Can the real-estate impresario dig out of this hole? Asked what advice he would offer Trump, Democratic consultant Doug Hattaway says: “A smart strategy would be to pivot toward substance, because right now you’re obviously not going to be taken seriously. Once you’ve been ridiculed and laid low, it’s hard to scramble back… Right now you’re just a vanity candidate. Right now you’re a sideshow, and you’re going to stay a sideshow. You’ll continue to get headlines, but not the kind of headlines you want if you are in fact a serious candidate.”

Make no mistake: After decades of fencing with New York’s tabloids, Trump is a master of generating headlines.
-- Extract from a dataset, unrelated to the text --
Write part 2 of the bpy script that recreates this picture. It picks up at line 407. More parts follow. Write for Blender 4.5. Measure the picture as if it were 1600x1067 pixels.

The man who once called Rosie O’Donnell “a real loser” and “nice fat little Rosie” has brought the same pugilism to his presidential flirtation.

When Jerry Seinfeld, disturbed by the birther rhetoric, canceled an appearance at a charity event hosted by Trump’s son, Trump wrote a letter—“obtained” by the New York Post—slamming the comedian for dropping out and adding that he regretted going on Seinfeld’s show, The Marriage Ref, which he deemed a failure.

And when David Letterman said Trump’s language smacks of racism, Trump fired off another letter, canceling an upcoming Late Show appearance “despite the fact that we have always done so well together, especially in your ratings.”

This stuff is pure catnip for the media. It doesn’t mean Trump can propel himself back into the forefront of the presidential race, but he knows how to make news.